What to work on - Find the string "wide" in the records. Copy every line it appears in.

Dataset rows -
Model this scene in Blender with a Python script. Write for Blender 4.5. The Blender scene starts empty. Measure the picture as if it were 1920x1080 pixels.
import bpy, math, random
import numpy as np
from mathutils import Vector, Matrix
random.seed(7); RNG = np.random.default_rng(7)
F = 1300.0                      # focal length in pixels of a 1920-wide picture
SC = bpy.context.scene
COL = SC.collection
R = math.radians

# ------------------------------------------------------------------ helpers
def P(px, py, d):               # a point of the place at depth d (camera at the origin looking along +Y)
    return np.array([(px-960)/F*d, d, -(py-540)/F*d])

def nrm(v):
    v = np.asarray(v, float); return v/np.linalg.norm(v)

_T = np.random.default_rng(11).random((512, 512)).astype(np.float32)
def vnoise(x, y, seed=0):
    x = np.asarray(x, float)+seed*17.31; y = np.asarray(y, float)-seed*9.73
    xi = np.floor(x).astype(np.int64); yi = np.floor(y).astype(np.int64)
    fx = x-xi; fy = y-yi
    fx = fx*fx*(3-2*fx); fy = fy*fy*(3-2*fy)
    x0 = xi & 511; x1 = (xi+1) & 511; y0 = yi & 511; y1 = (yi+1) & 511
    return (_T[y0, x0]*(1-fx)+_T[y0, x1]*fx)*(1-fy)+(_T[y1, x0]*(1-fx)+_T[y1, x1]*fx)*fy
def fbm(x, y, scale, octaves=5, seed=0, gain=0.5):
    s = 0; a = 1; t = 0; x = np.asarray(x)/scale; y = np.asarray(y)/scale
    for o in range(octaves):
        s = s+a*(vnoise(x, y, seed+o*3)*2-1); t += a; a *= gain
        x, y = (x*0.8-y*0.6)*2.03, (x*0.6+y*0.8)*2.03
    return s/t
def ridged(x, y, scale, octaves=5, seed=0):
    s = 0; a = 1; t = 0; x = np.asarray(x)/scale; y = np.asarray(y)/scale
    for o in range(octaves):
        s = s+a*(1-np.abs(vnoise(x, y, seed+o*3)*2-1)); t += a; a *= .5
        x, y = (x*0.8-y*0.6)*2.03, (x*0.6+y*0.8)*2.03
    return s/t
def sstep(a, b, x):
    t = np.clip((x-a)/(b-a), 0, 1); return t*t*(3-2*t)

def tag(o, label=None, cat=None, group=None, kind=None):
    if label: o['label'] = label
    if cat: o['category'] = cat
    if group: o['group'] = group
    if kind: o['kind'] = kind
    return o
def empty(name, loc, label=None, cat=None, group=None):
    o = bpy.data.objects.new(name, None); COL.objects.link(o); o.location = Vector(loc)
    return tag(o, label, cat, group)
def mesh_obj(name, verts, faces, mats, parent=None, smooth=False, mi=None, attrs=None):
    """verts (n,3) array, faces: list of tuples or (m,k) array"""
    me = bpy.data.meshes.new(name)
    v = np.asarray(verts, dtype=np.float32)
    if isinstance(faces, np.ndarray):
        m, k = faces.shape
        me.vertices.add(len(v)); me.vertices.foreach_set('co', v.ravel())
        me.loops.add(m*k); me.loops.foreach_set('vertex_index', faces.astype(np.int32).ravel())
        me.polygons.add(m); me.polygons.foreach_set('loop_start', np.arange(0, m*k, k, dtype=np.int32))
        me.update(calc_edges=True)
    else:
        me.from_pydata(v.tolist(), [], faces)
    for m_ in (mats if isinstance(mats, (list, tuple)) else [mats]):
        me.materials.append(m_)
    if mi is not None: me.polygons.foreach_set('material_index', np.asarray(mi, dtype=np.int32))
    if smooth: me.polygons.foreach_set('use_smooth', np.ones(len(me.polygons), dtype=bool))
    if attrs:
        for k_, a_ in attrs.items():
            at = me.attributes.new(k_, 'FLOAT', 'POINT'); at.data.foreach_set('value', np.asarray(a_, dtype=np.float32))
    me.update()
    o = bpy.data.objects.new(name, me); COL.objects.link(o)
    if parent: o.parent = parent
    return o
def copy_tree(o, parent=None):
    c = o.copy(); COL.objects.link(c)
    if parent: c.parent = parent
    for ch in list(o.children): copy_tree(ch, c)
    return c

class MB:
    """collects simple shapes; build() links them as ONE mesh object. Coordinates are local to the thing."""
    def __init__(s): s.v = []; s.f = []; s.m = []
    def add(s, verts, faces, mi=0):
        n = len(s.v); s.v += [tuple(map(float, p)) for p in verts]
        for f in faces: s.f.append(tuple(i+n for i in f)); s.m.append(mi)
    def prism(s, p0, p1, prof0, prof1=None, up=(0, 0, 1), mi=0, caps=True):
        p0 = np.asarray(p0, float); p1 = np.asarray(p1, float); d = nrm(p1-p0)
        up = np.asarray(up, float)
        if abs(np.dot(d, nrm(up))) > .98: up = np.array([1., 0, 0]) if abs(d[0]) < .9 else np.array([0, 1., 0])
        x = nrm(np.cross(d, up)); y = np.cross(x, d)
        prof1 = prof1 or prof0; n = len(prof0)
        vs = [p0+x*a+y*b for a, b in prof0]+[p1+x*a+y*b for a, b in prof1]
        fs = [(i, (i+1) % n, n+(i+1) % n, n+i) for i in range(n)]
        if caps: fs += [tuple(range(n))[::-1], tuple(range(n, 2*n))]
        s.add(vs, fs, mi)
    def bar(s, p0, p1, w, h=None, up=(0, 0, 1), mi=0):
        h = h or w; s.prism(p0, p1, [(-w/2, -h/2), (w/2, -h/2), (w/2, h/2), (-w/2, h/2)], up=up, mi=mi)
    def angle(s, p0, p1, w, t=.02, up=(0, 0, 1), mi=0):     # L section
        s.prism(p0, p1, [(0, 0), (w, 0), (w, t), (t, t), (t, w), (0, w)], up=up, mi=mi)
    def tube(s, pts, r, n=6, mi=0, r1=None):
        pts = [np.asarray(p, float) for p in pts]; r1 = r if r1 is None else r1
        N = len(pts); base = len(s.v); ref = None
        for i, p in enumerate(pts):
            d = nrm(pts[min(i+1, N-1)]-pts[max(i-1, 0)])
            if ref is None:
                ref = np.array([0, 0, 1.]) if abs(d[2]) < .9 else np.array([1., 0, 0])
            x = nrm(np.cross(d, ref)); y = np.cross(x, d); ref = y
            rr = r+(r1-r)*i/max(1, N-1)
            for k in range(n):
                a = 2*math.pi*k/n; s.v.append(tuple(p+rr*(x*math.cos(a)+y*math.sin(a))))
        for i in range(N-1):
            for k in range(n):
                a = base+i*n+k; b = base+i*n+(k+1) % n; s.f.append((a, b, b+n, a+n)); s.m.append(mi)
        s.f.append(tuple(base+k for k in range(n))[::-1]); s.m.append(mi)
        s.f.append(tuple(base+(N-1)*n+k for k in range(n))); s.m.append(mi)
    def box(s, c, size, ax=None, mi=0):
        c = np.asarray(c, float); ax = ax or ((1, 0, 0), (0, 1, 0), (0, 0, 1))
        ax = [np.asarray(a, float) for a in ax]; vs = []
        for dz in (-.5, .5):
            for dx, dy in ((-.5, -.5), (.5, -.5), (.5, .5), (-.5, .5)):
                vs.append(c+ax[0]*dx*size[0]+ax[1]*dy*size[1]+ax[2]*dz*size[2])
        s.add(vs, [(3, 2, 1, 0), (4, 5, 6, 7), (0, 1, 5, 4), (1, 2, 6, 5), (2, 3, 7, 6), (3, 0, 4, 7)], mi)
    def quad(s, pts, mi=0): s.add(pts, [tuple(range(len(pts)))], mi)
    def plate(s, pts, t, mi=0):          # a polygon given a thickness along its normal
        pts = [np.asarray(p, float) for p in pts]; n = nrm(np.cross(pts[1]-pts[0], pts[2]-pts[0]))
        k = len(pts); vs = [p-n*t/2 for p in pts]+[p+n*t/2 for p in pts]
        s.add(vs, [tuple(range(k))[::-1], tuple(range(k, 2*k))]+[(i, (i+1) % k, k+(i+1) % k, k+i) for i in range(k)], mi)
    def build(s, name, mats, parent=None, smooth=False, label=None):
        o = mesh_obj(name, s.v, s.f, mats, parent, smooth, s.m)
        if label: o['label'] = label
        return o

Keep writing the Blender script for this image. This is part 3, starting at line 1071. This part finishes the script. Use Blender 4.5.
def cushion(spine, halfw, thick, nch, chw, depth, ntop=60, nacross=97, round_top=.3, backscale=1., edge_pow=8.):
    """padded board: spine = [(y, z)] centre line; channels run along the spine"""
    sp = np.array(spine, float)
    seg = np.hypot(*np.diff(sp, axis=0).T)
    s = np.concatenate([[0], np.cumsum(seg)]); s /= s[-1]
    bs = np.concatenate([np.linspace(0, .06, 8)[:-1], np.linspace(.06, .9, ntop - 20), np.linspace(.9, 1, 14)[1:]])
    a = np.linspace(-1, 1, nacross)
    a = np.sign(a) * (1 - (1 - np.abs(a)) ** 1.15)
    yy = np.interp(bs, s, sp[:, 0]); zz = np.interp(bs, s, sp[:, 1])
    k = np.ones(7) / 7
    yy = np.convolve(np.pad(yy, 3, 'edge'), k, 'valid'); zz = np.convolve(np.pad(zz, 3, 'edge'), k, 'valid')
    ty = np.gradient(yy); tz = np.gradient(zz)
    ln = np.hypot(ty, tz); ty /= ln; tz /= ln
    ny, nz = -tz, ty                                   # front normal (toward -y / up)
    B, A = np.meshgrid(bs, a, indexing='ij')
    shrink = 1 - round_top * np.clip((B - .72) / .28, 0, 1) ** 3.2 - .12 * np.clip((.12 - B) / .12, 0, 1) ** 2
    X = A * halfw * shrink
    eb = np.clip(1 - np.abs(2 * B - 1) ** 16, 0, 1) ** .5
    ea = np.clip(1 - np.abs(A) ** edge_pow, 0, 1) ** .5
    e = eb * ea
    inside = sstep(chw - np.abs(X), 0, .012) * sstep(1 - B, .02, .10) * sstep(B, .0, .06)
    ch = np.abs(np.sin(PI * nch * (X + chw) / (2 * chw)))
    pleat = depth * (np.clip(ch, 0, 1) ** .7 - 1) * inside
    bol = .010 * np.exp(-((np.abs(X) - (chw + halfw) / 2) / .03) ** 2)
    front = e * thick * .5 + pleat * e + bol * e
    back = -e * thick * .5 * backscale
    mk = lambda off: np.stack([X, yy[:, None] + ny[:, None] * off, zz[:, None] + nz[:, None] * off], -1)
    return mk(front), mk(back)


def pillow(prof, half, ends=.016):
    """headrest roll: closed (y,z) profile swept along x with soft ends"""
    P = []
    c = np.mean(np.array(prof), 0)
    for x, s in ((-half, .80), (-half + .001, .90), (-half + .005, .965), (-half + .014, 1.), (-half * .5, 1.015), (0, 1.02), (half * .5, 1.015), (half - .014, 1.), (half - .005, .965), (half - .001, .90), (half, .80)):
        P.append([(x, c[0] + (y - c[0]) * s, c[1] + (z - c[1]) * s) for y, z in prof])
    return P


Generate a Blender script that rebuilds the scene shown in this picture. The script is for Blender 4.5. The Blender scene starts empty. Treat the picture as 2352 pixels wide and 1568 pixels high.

Answer -
F = 1300.0                      # focal length in pixels of a 1920-wide picture
Generate a Blender script that rebuilds the scene shown in this picture. The script is for Blender 4.5. The Blender scene starts empty. Treat the picture as 2352 pixels wide and 1568 pixels high.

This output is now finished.